A literatura não é uma atividade lúdica ou passatempo diletante, mas o exercício da criatividade comprometida com a dinâmica existencial. Não é apenas imitação, mas simulação das complexidades subjetivas afetando as relações sociais. Imitação é a replicação de situações preexistentes e, em tais circunstâncias, se diz que a arte imita a vida. Simulação é a experimentação de possibilidades tal como ocorre nos jogos de computação, e, neste caso, se espera que a vida imite a arte. O escritor, sob esta óptica, é o cientista empírico do que é e também do que pode ser, lidando, por conseguinte, não só com a realidade fática, mas ainda com a realidade virtual. O escritor é o seu próprio laboratório, pois ele é a matéria-prima de onde se extraem as complexidades da natureza humana. E as academias literárias constituem o referencial físico do reconhecimento comunitário de seu trabalho, simbolicamente representado no convívio de seus pares. O escritor é uma espécie de médium do milenar espírito humano, em todos os tempos e em todos os lugares. Por isso, há romances e poesias que são oráculos, extraídos das fendas do tempo, onde se assenta a trípode pitônica da criatividade estética.

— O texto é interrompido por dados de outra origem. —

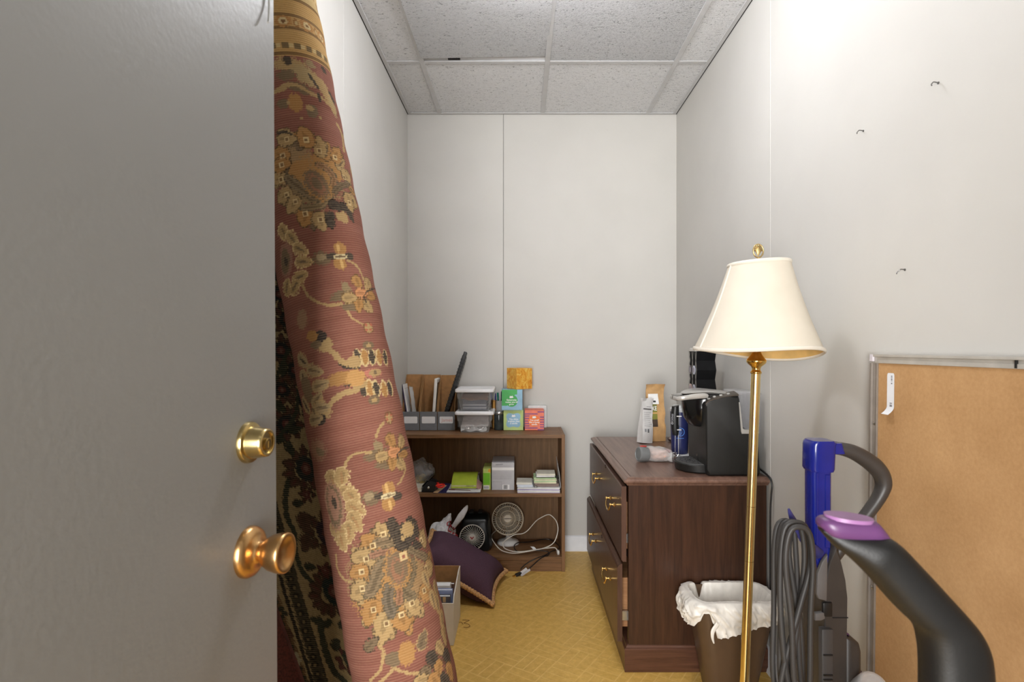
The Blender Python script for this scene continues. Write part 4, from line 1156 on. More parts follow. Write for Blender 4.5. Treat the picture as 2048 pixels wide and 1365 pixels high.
crumple('rubber_band_ball', 'beige string bundle inside the crumpled clear bag', 'string', (at(842, 0, 3.19).x, 3.19, ZM + 0.0335), 0.032, 0.025, 0.033, mat('string_beige', (170, 150, 100), 0.8, var=0.3), 8, 0.35)
b = M(); b.box(-0.66 + 0.032, at(845, 0, 3.1).x, YS + 0.03, 3.20, ZM + 0.0005, ZM + 0.022, 0.001, 1)
tag(obj('note_block', b, mat('cream_block', (232, 226, 208), 0.7)), 'cream block of paper half hidden by the rug on the middle shelf', 'paper')
# stapler-like black hole punch
hp = thing('hole_punch', 'black hole punch with a silver lever lying on the middle shelf', 'hole punch', (at(862, 0, 3.1).x, 3.1, ZM))
b = M()
pz = pxpoly([(843, 985), (846, 976), (852, 968), (862, 962), (872, 966), (871, 986), (868, 987)], 3.06)
pz = [(x, max(z, ZM + 0.0006)) for x, z in pz]
b.prism(pz, 0.07, XZ(3.125), 0.003); obj('body', b, m_black_plastic, hp)
b = M(); b.tube([at(846, 974, 3.07), at(856, 963, 3.10), at(866, 950, 3.16)], [0.010, 0.011, 0.008], 10, 4, flat=0.55, up=(0, 0, 1)); obj('lever', b, m_black_gloss, hp)
b = M(); b.tube([at(856, 961.5, 3.085), at(869, 947.5, 3.15)], [0.0042, 0.0036], 8); obj('silver_bar', b, m_steel, hp)
b = M(); b.lathe([(0.006, 0), (0.006, 0.004), (0.003, 0.006)], frame(at(857, 976, 3.054), (1, 0, 0), (0, -1, 0.2)), 14); obj('rivet', b, m_steel, hp)
# scissors
sc = thing('scissors', 'pair of red handled scissors lying on the middle shelf', 'scissors', (at(877, 0, 3.08).x, 3.08, ZM + 0.02))
m_redp = mat('red_plastic', (214, 48, 36), 0.35)
for px, py, Y in ((871, 970, 3.075), (882, 972.5, 3.055)):
    c = at(px, py, Y); b = M()
    b.tube([c + Vector((0.017 * math.cos(a) , 0.014 * math.sin(a), 0.004 * math.sin(a) + 0.003 * math.cos(a))) for a in [2 * PI * i / 16 for i in range(16)]], 0.0055, 8, 0, closed=True)
    obj('finger_loop', b, m_redp, sc)
for a, e in (((866, 966, 3.09), (851, 957, 3.16)), ((874, 968, 3.09), (857, 955, 3.16))):
    b = M(); b.tube([at(*a), at(*e)], [0.006, 0.001], 4, flat=0.3, up=(0, 0, 1)); obj('blade', b, m_steel, sc)
# navy folder, ruler, papers
b = M(); b.box(at(866, 0, YS).x, at(955, 0, YS).x, YS, 3.25, ZM + 0.0004, ZM + 0.0032, 0.001, 1)
tag(obj('navy_folder', b, mat('navy_folder', (44, 44, 92), 0.6)), 'navy folder lying flat under the white papers on the middle shelf', 'folder')
b = M(); mx = frame(at(871.5, 988, YS - 0.004), at(883, 972, 3.17) - at(871.5, 988, YS - 0.004), (0, 0, 1)); 
b.box(0, 0.16, -0.013, 0.013, 0.0, 0.003, 0.0006, 1, mx=Matrix.Translation((0, 0, ZM + 0.0036 - mx[2][3])) @ frame(Vector((at(871.5, 0, YS).x, YS - 0.003, mx[2][3])), (0.17, 1, 0), (0, 0, 1)))
tag(obj('ruler', b, wood('pale_ruler_wood', (206, 168, 122), (226, 196, 152), 'y', 0.5)), 'short wooden ruler sticking out over the middle shelf edge', 'ruler')
stack('paper_stack', 'loose white papers under the lime notebook on the middle shelf', 'papers', at(893, 0, YS).x, at(960, 0, YS).x, YS + 0.004, 3.22, ZM + 0.0035, [0.0012, 0.0012, 0.002], 3, m_paper)
b = M(); zz_ = ZM + 0.0105
b.tube([Vector((at(897, 0, 3.07).x, 3.075, zz_)), Vector((at(909, 0, 3.07).x, 3.07, zz_)), Vector((at(910, 0, 3.07).x, 3.07, zz_)), Vector((at(941, 0, 3.06).x, 3.058, zz_))], [0.0028, 0.0028, 0.0016, 0.0012], 8)
tag(obj('pencil', b, mat('dark_red_pencil', (110, 50, 40), 0.4)), 'thin dark pencil lying on the white papers before the lime notebook', 'pencil')
ln_ = thing('notebook', 'lime green covered notepad lying on the white papers', 'notepad', (at(927, 0, 3.12).x, 3.12, ZM + 0.01))
x0, x1 = at(903, 0, 3.09).x, at(952, 0, 3.09).x
b = M(); b.box(x0, x1, 3.09, 3.215, ZM + 0.0095, ZM + 0.028, 0.001, 1, mx=Matrix.Identity(4)); obj('pages', b, mat('cream_pages', (224, 218, 180), 0.8), ln_)
b = M()
def lime(u, v):
    return Vector((x0 - 0.002 + (x1 - x0 + 0.004) * u, 3.083 + 0.135 * v, ZM + 0.029 + 0.046 * v + 0.010 * math.sin(PI * v) - 0.012 * (1 - v) ** 3))
b.sheet(lime, 6, 14, 0.002); obj('cover', b, mat('lime_card', (178, 196, 58), 0.6, var=0.03), ln_)
b = M(); b.box((x0 + x1) / 2 + 0.012, x1 - 0.012, 3.0835, 3.087, ZM + 0.0295, ZM + 0.0305); obj('printed_line', b, mat('dark_lime_ink', (120, 130, 50), 0.7), ln_)
stack('paper_stack', 'small stack of white cards behind the lime notepad', 'papers', at(915, 0, 3.22).x, at(958, 0, 3.22).x, 3.222, 3.30, ZM + 0.0035, [0.016, 0.016, 0.02], 5, mat('grey_white_card', (196, 190, 188), 0.8), jit=0.002)
b = M(); b.sheet(lambda u, v: Vector((at(951, 0, 3.15).x + 0.035 * u, 3.09 + 0.10 * v, ZM + 0.0100 + 0.030 * v * (1 - 0.5 * u) + 0.004 * math.sin(5 * u))), 8, 8, 0.001)
tag(obj('pink_slip', b, mat('pale_pink_paper', (196, 150, 142), 0.8)), 'pale pink slip of paper between the lime notepad and green carton', 'paper')
# cartons
gc = thing('small_carton', 'narrow bright green carton with a barcode on the middle shelf', 'carton', (at(974, 0, 3.11).x, 3.15, ZM))
xa, xb = at(966, 0, 3.11).x, at(981.5, 0, 3.11).x
b = M(); b.box(xa, xb, 3.11, 3.27, ZM + 0.0005, ZM + 0.116, 0.001, 1); obj('box', b, mat('yellow_green_card', (190, 206, 110), 0.5), gc)
decal(gc, Matrix(), [[(xa + 0.001, ZM + 0.028), (xb - 0.004, ZM + 0.028), (xb - 0.004, ZM + 0.092), (xa + 0.001, ZM + 0.092)]], 3.1099, mat('vivid_green', (124, 196, 36), 0.5))
decal(gc, Matrix(), [[(xb - 0.016, ZM + 0.100), (xb - 0.0005, ZM + 0.094), (xb - 0.0005, ZM + 0.1155), (xb - 0.012, ZM + 0.113)]], 3.1099, mat('amber_print', (226, 170, 52), 0.5))
decal(gc, Matrix(), [[(xa + 0.002, ZM + 0.003), (xb - 0.008, ZM + 0.003), (xb - 0.008, ZM + 0.024), (xa + 0.002, ZM + 0.024)]], 3.1099, m_white_ink, 'barcode_patch')
decal(gc, Matrix(), [[(xa + 0.004 + i * 0.0028, ZM + 0.007), (xa + 0.0055 + i * 0.0028, ZM + 0.007), (xa + 0.0055 + i * 0.0028, ZM + 0.020), (xa + 0.004 + i * 0.0028, ZM + 0.020)] for i in range(10)], 3.1094, mat('grey_bars', (110, 112, 112), 0.7), 'barcode')
decal(gc, Matrix(), [[(xa + 0.004, ZM + 0.040 + i * 0.008), (xb - 0.010, ZM + 0.040 + i * 0.008), (xb - 0.010, ZM + 0.0408 + i * 0.008), (xa + 0.004, ZM + 0.0408 + i * 0.008)] for i in range(6)], 3.1095, mat('deep_green_ink', (84, 150, 24), 0.6), 'small_print')
gb = thing('small_carton', 'pale grey carton with a barcode beside the green carton', 'carton', (at(1006, 0, 3.11).x, 3.16, ZM))
xa, xb = at(983.5, 0, 3.105).x, at(1028.5, 0, 3.105).x
b = M(); b.box(xa, xb, 3.105, 3.29, ZM + 0.0005, ZM + 0.150, 0.001, 1); obj('box', b, mat('pale_grey_card', (198, 198, 202), 0.5, var=0.02), gb)
decal(gb, Matrix(), [[(xa + 0.001, ZM + 0.108), (xb - 0.001, ZM + 0.108), (xb - 0.001, ZM + 0.123), (xa + 0.001, ZM + 0.123)]], 3.1049, m_white_ink, 'printed_band')
decal(gb, Matrix(), [[(xa + 0.058, ZM + 0.003), (xb - 0.026, ZM + 0.003), (xb - 0.026, ZM + 0.030), (xa + 0.058, ZM + 0.030)]], 3.1049, m_white_ink)
decal(gb, Matrix(), [[(xa + 0.064 + x, ZM + 0.006), (xa + 0.064 + x + wd, ZM + 0.006), (xa + 0.064 + x + wd, ZM + 0.028), (xa + 0.064 + x, ZM + 0.028)] for x, wd in ((0, .0015), (.003, .001), (.0055, .002), (.009, .003), (.0135, .001), (.016, .002), (.019, .0015))], 3.1044, m_ink, 'barcode')
m_lg = mat('faint_grey_ink', (160, 160, 164), 0.7)
decal(gb, Matrix(), [[(xa + 0.004, ZM + z), (xb - 0.014, ZM + z), (xb - 0.014, ZM + z + 0.0008), (xa + 0.004, ZM + z + 0.0008)] for z in (0.060, 0.066, 0.072, 0.078, 0.084, 0.090, 0.096, 0.128, 0.132)] + [[(xa + 0.004, ZM + 0.045), (xa + 0.052, ZM + 0.045), (xa + 0.052, ZM + 0.0465), (xa + 0.004, ZM + 0.0465)], [(xa + 0.0525, ZM + 0.004), (xa + 0.0535, ZM + 0.004), (xa + 0.0535, ZM + 0.048), (xa + 0.0525, ZM + 0.048)], [(xa + 0.02, ZM + 0.1355), (xa + 0.06, ZM + 0.1375), (xa + 0.062, ZM + 0.143), (xa + 0.022, ZM + 0.141)]], 3.1047, m_lg, 'small_print')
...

Cuido, porém, que conquanto no convívio de imortais, urge estar atento às solicitações inadiáveis do temporal, o que me leva à compulsão do término da oratória. Reitero em meu nome e em nome dos demais laureados o nosso agradecimento à Academia Pernambucana de Letras pela premiação dos nossos trabalhos e aos patrocinadores dos concursos pelo apoio material do evento, na esperança de que a atividade intelectual se transforme na alavanca arquimediana capaz de mover, mas, principalmente, de direcionar o mundo para um futuro promissor.